* start Data provided *

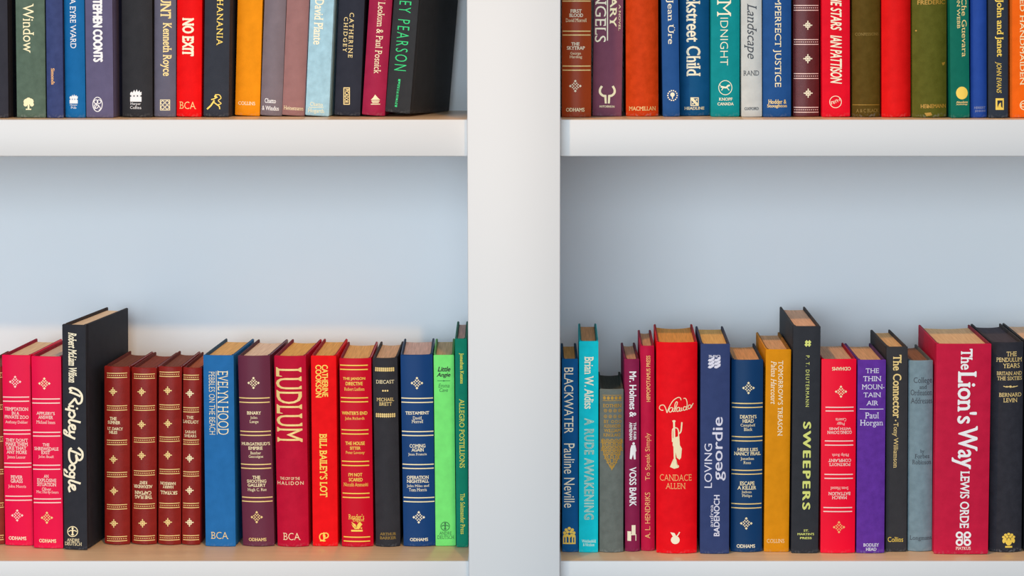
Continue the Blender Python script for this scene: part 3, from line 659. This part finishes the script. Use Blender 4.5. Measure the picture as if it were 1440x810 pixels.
book('rlow', (1077.3, 1112.4, 1074.3, 1109.2, 491.6, 776.5), (224, 144, 6), 'golden yellow book with faint pale title left of the tall black book', .9, .124,
     [T('title', 'cream', "TOMORROW'S TREASON", 1094, 1101, 507.5, 613, 'D', 's'), T('author', 'cream', 'Palma Harcourt', 1084, 1091.7, 507.5, 568.5, 'D', 'i'), T('publisher_name', 'pale', 'COLLINS', 1078.5, 1103, 758, 763.3, 'H', 't')], .02, 5, 'cloth', (202, 164, 108))
book('rlow', (1116, 1154, 1112.6, 1150.6, 459, 778.5), (48, 50, 56), 'tallest black book on the right shelf, with wide yellow-green capitals', .9, .152,
     [G('ornament', 'lime', dia(1134.3, 481, 2.6, 3), dia(1138.3, 481, 2.6, 3), dia(1133.8, 484.8, 2.6, 3), dia(1138, 484.8, 2.6, 3)),
      T('author', 'lime', 'P. T. DEUTERMANN', 1133, 1138, 500, 572, 'D', 'v'), T('title', 'lime', 'SWEEPERS', 1128.7, 1140, 593, 717, 'D', 'W')]
     + rows('publisher_name', 'lime', [('ST.', 1130, 1137.5, 744.5, 747.6), ("MARTIN'S", 1121.5, 1145, 749.4, 752.6), ('PRESS', 1125, 1141.5, 755, 758.1)], 'N'), .05, 3, 'cloth', (206, 168, 122))
book('rlow', (1155.4, 1204.6, 1154.2, 1202, 505.5, 778.5), (248, 0, 48), 'crimson gilt-ruled book whose lettering is upside down, on the right shelf', 1.2, .114,
     [fleuron('pale', 1182.6, 550.7, n=0), fleuron('copper', 1179.8, 741.3, n=1)]
     + pairs('pink', [(1161, 1200.5, 572.8, 578), (1160, 1200, 620.2, 626), (1159.5, 1199.5, 667.2, 672.8), (1158, 1198.5, 713.9, 719.4)])
     + rows('publisher_name', 'pale', [('ODHAMS', 1170, 1196.5, 516, 521)], 'S', 'X')
     + rows('author', 'pink', [('Caserta', 1175, 1190, 588, 592.5), ('Peggy', 1176.5, 1188, 593.2, 598.2), ('Philip Roth', 1170, 1194, 636.8, 642), ('Sven Hassel', 1168, 1193, 684.5, 689)], 's', 'X')
     + rows('title', 'pink', [('WITH JANIS', 1166, 1197, 600, 604.5), ('GOING DOWN', 1163.5, 1198, 605.7, 610.3), ('COMPLAINT', 1165, 1197, 645.2, 649.7), ("PORTNOY'S", 1166, 1196, 651, 655.5), ('BATTALION', 1165, 1196, 691.8, 696.4), ('MARCH', 1170, 1191, 697.3, 702)], 'S', 'X'), .05, 2.4, 'smooth', (188, 156, 112))
book('rlow', (1206.7, 1245.8, 1204.3, 1243.7, 506.5, 778.5), (98, 48, 154), 'purple book with pale lettering in horizontal lines', 1.0, .116,
     rows('title', 'silver', [('THE', 1217.5, 1236, 518, 524.5), ('THIN', 1214, 1239.5, 529, 536), ('MOUN-', 1212, 1244, 540.5, 547.5), ('TAIN', 1214.5, 1239, 552, 558.5), ('AIR', 1218, 1235, 563.5, 570)])
     + [G('title_rule', 'silver', rule(1209, 1242.5, 575.3, 1))] + rows('author', 'silver', [('Paul', 1216.5, 1236, 580, 588.5), ('Horgan', 1209.5, 1242, 590.5, 601)]) + rows('publisher_name', 'silver', [('BODLEY', 1214, 1236, 764, 768.5), ('HEAD', 1217.5, 1232.5, 770, 774.5)], 'S'), .05, 3, 'worn', (194, 156, 100))
book('rlow', (1247.3, 1276.4, 1245.3, 1275.3, 488, 776.3), (56, 55, 58), 'black book with gold title running down beside the purple book', .8, .124,
     [T('title', 'gold', 'The Connector', 1255.6, 1267.6, 499, 588, 'D', 'S'), T('author', 'gold', 'Tony Williamson', 1254.5, 1263, 594.5, 658, 'D', 's'), G('ornament', 'gold', disc(1259.5, 591.3, 1.1, n=8)), T('publisher_name', 'bright_gold', 'Collins', 1248.5, 1270, 755, 762, 'H', 's')], .03, 4, 'cloth', (196, 160, 96))
book('rlow', (1278.5, 1312.4, 1276.8, 1311.5, 507.5, 776), (124, 146, 156), 'worn grey-blue book with dark lettering left of the thick raspberry book', 1.1, .112,
     rows('title', 'dusk', [('College', 1285, 1311, 530.5, 541), ('and', 1293, 1303.5, 541.5, 547), ('Ordination', 1281, 1311.3, 548, 556), ('Addresses', 1281, 1311.3, 559.5, 567.5)])
     + rows('author', 'dusk', [('by', 1294, 1300, 632, 638), ('Forbes', 1286.5, 1307, 638.5, 644.5), ('Robinson', 1283, 1310, 646.7, 653)]) + rows('publisher_name', 'dusk', [('Longmans', 1279.5, 1310.5, 753.5, 761)]), .08, 2.2, 'worn', (126, 92, 56))
CL = []
for du in (-1, 1):
    for dv in (-1, 1): CL += ring(1354.7 + du * 5.6, 757.5 + dv * 5.2, 5.3, 2.7, 5.0, 18)
CL += [rule(1352.6, 1353.9, 757.5, 10), rule(1355.5, 1356.8, 757.5, 10)]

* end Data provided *

• [Exercise aim]: Leave out the pictures and print every line of the data exactly.

• [Written answer]:
Continue the Blender Python script for this scene: part 3, from line 659. This part finishes the script. Use Blender 4.5. Measure the picture as if it were 1440x810 pixels.
book('rlow', (1077.3, 1112.4, 1074.3, 1109.2, 491.6, 776.5), (224, 144, 6), 'golden yellow book with faint pale title left of the tall black book', .9, .124,
     [T('title', 'cream', "TOMORROW'S TREASON", 1094, 1101, 507.5, 613, 'D', 's'), T('author', 'cream', 'Palma Harcourt', 1084, 1091.7, 507.5, 568.5, 'D', 'i'), T('publisher_name', 'pale', 'COLLINS', 1078.5, 1103, 758, 763.3, 'H', 't')], .02, 5, 'cloth', (202, 164, 108))
book('rlow', (1116, 1154, 1112.6, 1150.6, 459, 778.5), (48, 50, 56), 'tallest black book on the right shelf, with wide yellow-green capitals', .9, .152,
     [G('ornament', 'lime', dia(1134.3, 481, 2.6, 3), dia(1138.3, 481, 2.6, 3), dia(1133.8, 484.8, 2.6, 3), dia(1138, 484.8, 2.6, 3)),
      T('author', 'lime', 'P. T. DEUTERMANN', 1133, 1138, 500, 572, 'D', 'v'), T('title', 'lime', 'SWEEPERS', 1128.7, 1140, 593, 717, 'D', 'W')]
     + rows('publisher_name', 'lime', [('ST.', 1130, 1137.5, 744.5, 747.6), ("MARTIN'S", 1121.5, 1145, 749.4, 752.6), ('PRESS', 1125, 1141.5, 755, 758.1)], 'N'), .05, 3, 'cloth', (206, 168, 122))
book('rlow', (1155.4, 1204.6, 1154.2, 1202, 505.5, 778.5), (248, 0, 48), 'crimson gilt-ruled book whose lettering is upside down, on the right shelf', 1.2, .114,
     [fleuron('pale', 1182.6, 550.7, n=0), fleuron('copper', 1179.8, 741.3, n=1)]
     + pairs('pink', [(1161, 1200.5, 572.8, 578), (1160, 1200, 620.2, 626), (1159.5, 1199.5, 667.2, 672.8), (1158, 1198.5, 713.9, 719.4)])
     + rows('publisher_name', 'pale', [('ODHAMS', 1170, 1196.5, 516, 521)], 'S', 'X')
     + rows('author', 'pink', [('Caserta', 1175, 1190, 588, 592.5), ('Peggy', 1176.5, 1188, 593.2, 598.2), ('Philip Roth', 1170, 1194, 636.8, 642), ('Sven Hassel', 1168, 1193, 684.5, 689)], 's', 'X')
     + rows('title', 'pink', [('WITH JANIS', 1166, 1197, 600, 604.5), ('GOING DOWN', 1163.5, 1198, 605.7, 610.3), ('COMPLAINT', 1165, 1197, 645.2, 649.7), ("PORTNOY'S", 1166, 1196, 651, 655.5), ('BATTALION', 1165, 1196, 691.8, 696.4), ('MARCH', 1170, 1191, 697.3, 702)], 'S', 'X'), .05, 2.4, 'smooth', (188, 156, 112))
book('rlow', (1206.7, 1245.8, 1204.3, 1243.7, 506.5, 778.5), (98, 48, 154), 'purple book with pale lettering in horizontal lines', 1.0, .116,
     rows('title', 'silver', [('THE', 1217.5, 1236, 518, 524.5), ('THIN', 1214, 1239.5, 529, 536), ('MOUN-', 1212, 1244, 540.5, 547.5), ('TAIN', 1214.5, 1239, 552, 558.5), ('AIR', 1218, 1235, 563.5, 570)])
     + [G('title_rule', 'silver', rule(1209, 1242.5, 575.3, 1))] + rows('author', 'silver', [('Paul', 1216.5, 1236, 580, 588.5), ('Horgan', 1209.5, 1242, 590.5, 601)]) + rows('publisher_name', 'silver', [('BODLEY', 1214, 1236, 764, 768.5), ('HEAD', 1217.5, 1232.5, 770, 774.5)], 'S'), .05, 3, 'worn', (194, 156, 100))
book('rlow', (1247.3, 1276.4, 1245.3, 1275.3, 488, 776.3), (56, 55, 58), 'black book with gold title running down beside the purple book', .8, .124,
     [T('title', 'gold', 'The Connector', 1255.6, 1267.6, 499, 588, 'D', 'S'), T('author', 'gold', 'Tony Williamson', 1254.5, 1263, 594.5, 658, 'D', 's'), G('ornament', 'gold', disc(1259.5, 591.3, 1.1, n=8)), T('publisher_name', 'bright_gold', 'Collins', 1248.5, 1270, 755, 762, 'H', 's')], .03, 4, 'cloth', (196, 160, 96))
book('rlow', (1278.5, 1312.4, 1276.8, 1311.5, 507.5, 776), (124, 146, 156), 'worn grey-blue book with dark lettering left of the thick raspberry book', 1.1, .112,
     rows('title', 'dusk', [('College', 1285, 1311, 530.5, 541), ('and', 1293, 1303.5, 541.5, 547), ('Ordination', 1281, 1311.3, 548, 556), ('Addresses', 1281, 1311.3, 559.5, 567.5)])
     + rows('author', 'dusk', [('by', 1294, 1300, 632, 638), ('Forbes', 1286.5, 1307, 638.5, 644.5), ('Robinson', 1283, 1310, 646.7, 653)]) + rows('publisher_name', 'dusk', [('Longmans', 1279.5, 1310.5, 753.5, 761)]), .08, 2.2, 'worn', (126, 92, 56))
CL = []
for du in (-1, 1):
    for dv in (-1, 1): CL += ring(1354.7 + du * 5.6, 757.5 + dv * 5.2, 5.3, 2.7, 5.0, 18)
CL += [rule(1352.6, 1353.9, 757.5, 10), rule(1355.5, 1356.8, 757.5, 10)]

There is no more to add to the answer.